--- start ---
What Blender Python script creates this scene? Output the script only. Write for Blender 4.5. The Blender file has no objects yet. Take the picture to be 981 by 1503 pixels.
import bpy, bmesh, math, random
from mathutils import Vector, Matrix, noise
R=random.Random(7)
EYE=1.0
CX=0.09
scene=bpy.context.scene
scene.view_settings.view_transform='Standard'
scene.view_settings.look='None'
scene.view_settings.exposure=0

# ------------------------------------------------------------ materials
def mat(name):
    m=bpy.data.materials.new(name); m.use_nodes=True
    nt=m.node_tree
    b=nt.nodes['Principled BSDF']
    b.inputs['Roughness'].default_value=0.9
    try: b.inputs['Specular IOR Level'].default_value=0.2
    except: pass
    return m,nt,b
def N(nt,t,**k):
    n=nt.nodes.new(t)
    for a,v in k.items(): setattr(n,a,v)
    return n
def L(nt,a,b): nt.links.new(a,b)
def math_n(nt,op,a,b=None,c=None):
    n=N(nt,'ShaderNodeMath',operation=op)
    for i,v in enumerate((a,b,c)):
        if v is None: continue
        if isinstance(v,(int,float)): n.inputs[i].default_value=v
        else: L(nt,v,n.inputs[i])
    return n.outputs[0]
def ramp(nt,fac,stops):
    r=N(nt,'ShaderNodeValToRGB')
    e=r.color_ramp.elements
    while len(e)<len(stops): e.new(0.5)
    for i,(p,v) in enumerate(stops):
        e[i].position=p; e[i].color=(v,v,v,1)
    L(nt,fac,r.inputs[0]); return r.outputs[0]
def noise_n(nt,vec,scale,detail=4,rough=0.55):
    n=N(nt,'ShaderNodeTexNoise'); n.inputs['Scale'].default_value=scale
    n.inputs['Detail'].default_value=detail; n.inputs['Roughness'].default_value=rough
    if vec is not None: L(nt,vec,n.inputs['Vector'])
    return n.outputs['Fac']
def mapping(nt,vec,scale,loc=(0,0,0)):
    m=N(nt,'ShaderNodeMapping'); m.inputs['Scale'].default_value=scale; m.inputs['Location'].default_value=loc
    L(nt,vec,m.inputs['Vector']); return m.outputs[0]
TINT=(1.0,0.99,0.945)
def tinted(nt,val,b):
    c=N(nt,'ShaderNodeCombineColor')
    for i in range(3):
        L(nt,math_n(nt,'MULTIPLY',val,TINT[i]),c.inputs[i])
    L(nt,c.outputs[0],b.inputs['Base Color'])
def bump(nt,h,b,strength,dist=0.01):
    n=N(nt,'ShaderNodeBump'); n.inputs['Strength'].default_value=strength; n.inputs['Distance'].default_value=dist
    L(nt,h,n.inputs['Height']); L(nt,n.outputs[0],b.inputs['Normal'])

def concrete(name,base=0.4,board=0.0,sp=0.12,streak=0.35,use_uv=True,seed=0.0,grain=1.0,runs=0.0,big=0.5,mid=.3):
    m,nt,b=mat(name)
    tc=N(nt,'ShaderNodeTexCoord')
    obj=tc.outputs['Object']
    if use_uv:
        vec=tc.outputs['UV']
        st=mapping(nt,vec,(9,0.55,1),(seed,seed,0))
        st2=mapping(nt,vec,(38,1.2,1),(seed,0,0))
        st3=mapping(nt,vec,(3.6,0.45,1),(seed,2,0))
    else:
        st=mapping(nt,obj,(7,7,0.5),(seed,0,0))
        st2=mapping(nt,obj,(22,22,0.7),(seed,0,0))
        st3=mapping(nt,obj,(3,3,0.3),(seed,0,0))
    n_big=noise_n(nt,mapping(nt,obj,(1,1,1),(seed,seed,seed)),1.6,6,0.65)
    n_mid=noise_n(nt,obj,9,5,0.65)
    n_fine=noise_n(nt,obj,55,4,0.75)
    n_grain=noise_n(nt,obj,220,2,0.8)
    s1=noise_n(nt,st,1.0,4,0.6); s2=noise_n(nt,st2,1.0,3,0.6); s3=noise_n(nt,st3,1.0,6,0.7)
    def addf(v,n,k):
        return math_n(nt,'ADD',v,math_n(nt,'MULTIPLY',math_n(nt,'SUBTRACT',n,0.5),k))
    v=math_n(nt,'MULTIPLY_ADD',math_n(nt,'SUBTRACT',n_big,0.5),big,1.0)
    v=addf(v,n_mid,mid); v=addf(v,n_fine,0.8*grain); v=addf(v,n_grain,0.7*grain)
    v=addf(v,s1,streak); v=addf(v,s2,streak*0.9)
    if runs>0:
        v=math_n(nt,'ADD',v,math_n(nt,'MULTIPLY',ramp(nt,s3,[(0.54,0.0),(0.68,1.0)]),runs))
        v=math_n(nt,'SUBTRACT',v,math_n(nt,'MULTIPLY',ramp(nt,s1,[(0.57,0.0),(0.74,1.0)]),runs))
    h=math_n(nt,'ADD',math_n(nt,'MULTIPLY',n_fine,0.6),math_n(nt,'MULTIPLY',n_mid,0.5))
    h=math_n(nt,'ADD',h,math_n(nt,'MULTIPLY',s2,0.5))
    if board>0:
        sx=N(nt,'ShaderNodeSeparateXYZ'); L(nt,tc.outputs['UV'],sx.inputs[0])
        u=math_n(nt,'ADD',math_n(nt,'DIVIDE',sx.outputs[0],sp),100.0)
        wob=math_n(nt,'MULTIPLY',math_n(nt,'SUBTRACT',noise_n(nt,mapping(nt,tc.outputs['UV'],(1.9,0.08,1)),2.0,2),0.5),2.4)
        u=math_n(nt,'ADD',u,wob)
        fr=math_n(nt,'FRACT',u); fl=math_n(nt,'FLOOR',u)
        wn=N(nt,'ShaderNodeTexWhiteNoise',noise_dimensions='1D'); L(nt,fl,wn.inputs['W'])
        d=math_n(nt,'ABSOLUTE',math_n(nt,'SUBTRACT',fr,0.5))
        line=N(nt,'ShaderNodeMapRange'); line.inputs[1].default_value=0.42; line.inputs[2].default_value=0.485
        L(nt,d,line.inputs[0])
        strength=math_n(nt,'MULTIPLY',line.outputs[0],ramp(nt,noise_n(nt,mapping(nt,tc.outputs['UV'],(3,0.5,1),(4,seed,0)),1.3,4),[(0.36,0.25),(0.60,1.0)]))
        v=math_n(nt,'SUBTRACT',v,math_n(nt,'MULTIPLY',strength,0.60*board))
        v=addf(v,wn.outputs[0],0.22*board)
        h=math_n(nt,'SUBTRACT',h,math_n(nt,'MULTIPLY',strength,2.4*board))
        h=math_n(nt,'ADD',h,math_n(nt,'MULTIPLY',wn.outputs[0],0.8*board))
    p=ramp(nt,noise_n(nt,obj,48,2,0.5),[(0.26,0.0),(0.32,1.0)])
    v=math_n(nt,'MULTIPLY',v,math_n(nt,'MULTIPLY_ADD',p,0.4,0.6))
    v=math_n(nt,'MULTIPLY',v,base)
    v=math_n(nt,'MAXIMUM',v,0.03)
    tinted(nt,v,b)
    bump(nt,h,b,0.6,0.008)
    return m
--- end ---
- GIVEN REQUEST: Copy all data exactly, start to finish.

- SOLUTION TO THE EXERCISE:
What Blender Python script creates this scene? Output the script only. Write for Blender 4.5. The Blender file has no objects yet. Take the picture to be 981 by 1503 pixels.
import bpy, bmesh, math, random
from mathutils import Vector, Matrix, noise
R=random.Random(7)
EYE=1.0
CX=0.09
scene=bpy.context.scene
scene.view_settings.view_transform='Standard'
scene.view_settings.look='None'
scene.view_settings.exposure=0

# ------------------------------------------------------------ materials
def mat(name):
    m=bpy.data.materials.new(name); m.use_nodes=True
    nt=m.node_tree
    b=nt.nodes['Principled BSDF']
    b.inputs['Roughness'].default_value=0.9
    try: b.inputs['Specular IOR Level'].default_value=0.2
    except: pass
    return m,nt,b
def N(nt,t,**k):
    n=nt.nodes.new(t)
    for a,v in k.items(): setattr(n,a,v)
    return n
def L(nt,a,b): nt.links.new(a,b)
def math_n(nt,op,a,b=None,c=None):
    n=N(nt,'ShaderNodeMath',operation=op)
    for i,v in enumerate((a,b,c)):
        if v is None: continue
        if isinstance(v,(int,float)): n.inputs[i].default_value=v
        else: L(nt,v,n.inputs[i])
    return n.outputs[0]
def ramp(nt,fac,stops):
    r=N(nt,'ShaderNodeValToRGB')
    e=r.color_ramp.elements
    while len(e)<len(stops): e.new(0.5)
    for i,(p,v) in enumerate(stops):
        e[i].position=p; e[i].color=(v,v,v,1)
    L(nt,fac,r.inputs[0]); return r.outputs[0]
def noise_n(nt,vec,scale,detail=4,rough=0.55):
    n=N(nt,'ShaderNodeTexNoise'); n.inputs['Scale'].default_value=scale
    n.inputs['Detail'].default_value=detail; n.inputs['Roughness'].default_value=rough
    if vec is not None: L(nt,vec,n.inputs['Vector'])
    return n.outputs['Fac']
def mapping(nt,vec,scale,loc=(0,0,0)):
    m=N(nt,'ShaderNodeMapping'); m.inputs['Scale'].default_value=scale; m.inputs['Location'].default_value=loc
    L(nt,vec,m.inputs['Vector']); return m.outputs[0]
TINT=(1.0,0.99,0.945)
def tinted(nt,val,b):
    c=N(nt,'ShaderNodeCombineColor')
    for i in range(3):
        L(nt,math_n(nt,'MULTIPLY',val,TINT[i]),c.inputs[i])
    L(nt,c.outputs[0],b.inputs['Base Color'])
def bump(nt,h,b,strength,dist=0.01):
    n=N(nt,'ShaderNodeBump'); n.inputs['Strength'].default_value=strength; n.inputs['Distance'].default_value=dist
    L(nt,h,n.inputs['Height']); L(nt,n.outputs[0],b.inputs['Normal'])

def concrete(name,base=0.4,board=0.0,sp=0.12,streak=0.35,use_uv=True,seed=0.0,grain=1.0,runs=0.0,big=0.5,mid=.3):
    m,nt,b=mat(name)
    tc=N(nt,'ShaderNodeTexCoord')
    obj=tc.outputs['Object']
    if use_uv:
        vec=tc.outputs['UV']
        st=mapping(nt,vec,(9,0.55,1),(seed,seed,0))
        st2=mapping(nt,vec,(38,1.2,1),(seed,0,0))
        st3=mapping(nt,vec,(3.6,0.45,1),(seed,2,0))
    else:
        st=mapping(nt,obj,(7,7,0.5),(seed,0,0))
        st2=mapping(nt,obj,(22,22,0.7),(seed,0,0))
        st3=mapping(nt,obj,(3,3,0.3),(seed,0,0))
    n_big=noise_n(nt,mapping(nt,obj,(1,1,1),(seed,seed,seed)),1.6,6,0.65)
    n_mid=noise_n(nt,obj,9,5,0.65)
    n_fine=noise_n(nt,obj,55,4,0.75)
    n_grain=noise_n(nt,obj,220,2,0.8)
    s1=noise_n(nt,st,1.0,4,0.6); s2=noise_n(nt,st2,1.0,3,0.6); s3=noise_n(nt,st3,1.0,6,0.7)
    def addf(v,n,k):
        return math_n(nt,'ADD',v,math_n(nt,'MULTIPLY',math_n(nt,'SUBTRACT',n,0.5),k))
    v=math_n(nt,'MULTIPLY_ADD',math_n(nt,'SUBTRACT',n_big,0.5),big,1.0)
    v=addf(v,n_mid,mid); v=addf(v,n_fine,0.8*grain); v=addf(v,n_grain,0.7*grain)
    v=addf(v,s1,streak); v=addf(v,s2,streak*0.9)
    if runs>0:
        v=math_n(nt,'ADD',v,math_n(nt,'MULTIPLY',ramp(nt,s3,[(0.54,0.0),(0.68,1.0)]),runs))
        v=math_n(nt,'SUBTRACT',v,math_n(nt,'MULTIPLY',ramp(nt,s1,[(0.57,0.0),(0.74,1.0)]),runs))
    h=math_n(nt,'ADD',math_n(nt,'MULTIPLY',n_fine,0.6),math_n(nt,'MULTIPLY',n_mid,0.5))
    h=math_n(nt,'ADD',h,math_n(nt,'MULTIPLY',s2,0.5))
    if board>0:
        sx=N(nt,'ShaderNodeSeparateXYZ'); L(nt,tc.outputs['UV'],sx.inputs[0])
        u=math_n(nt,'ADD',math_n(nt,'DIVIDE',sx.outputs[0],sp),100.0)
        wob=math_n(nt,'MULTIPLY',math_n(nt,'SUBTRACT',noise_n(nt,mapping(nt,tc.outputs['UV'],(1.9,0.08,1)),2.0,2),0.5),2.4)
        u=math_n(nt,'ADD',u,wob)
        fr=math_n(nt,'FRACT',u); fl=math_n(nt,'FLOOR',u)
        wn=N(nt,'ShaderNodeTexWhiteNoise',noise_dimensions='1D'); L(nt,fl,wn.inputs['W'])
        d=math_n(nt,'ABSOLUTE',math_n(nt,'SUBTRACT',fr,0.5))
        line=N(nt,'ShaderNodeMapRange'); line.inputs[1].default_value=0.42; line.inputs[2].default_value=0.485
        L(nt,d,line.inputs[0])
        strength=math_n(nt,'MULTIPLY',line.outputs[0],ramp(nt,noise_n(nt,mapping(nt,tc.outputs['UV'],(3,0.5,1),(4,seed,0)),1.3,4),[(0.36,0.25),(0.60,1.0)]))
        v=math_n(nt,'SUBTRACT',v,math_n(nt,'MULTIPLY',strength,0.60*board))
        v=addf(v,wn.outputs[0],0.22*board)
        h=math_n(nt,'SUBTRACT',h,math_n(nt,'MULTIPLY',strength,2.4*board))
        h=math_n(nt,'ADD',h,math_n(nt,'MULTIPLY',wn.outputs[0],0.8*board))
    p=ramp(nt,noise_n(nt,obj,48,2,0.5),[(0.26,0.0),(0.32,1.0)])
    v=math_n(nt,'MULTIPLY',v,math_n(nt,'MULTIPLY_ADD',p,0.4,0.6))
    v=math_n(nt,'MULTIPLY',v,base)
    v=math_n(nt,'MAXIMUM',v,0.03)
    tinted(nt,v,b)
    bump(nt,h,b,0.6,0.008)
    return m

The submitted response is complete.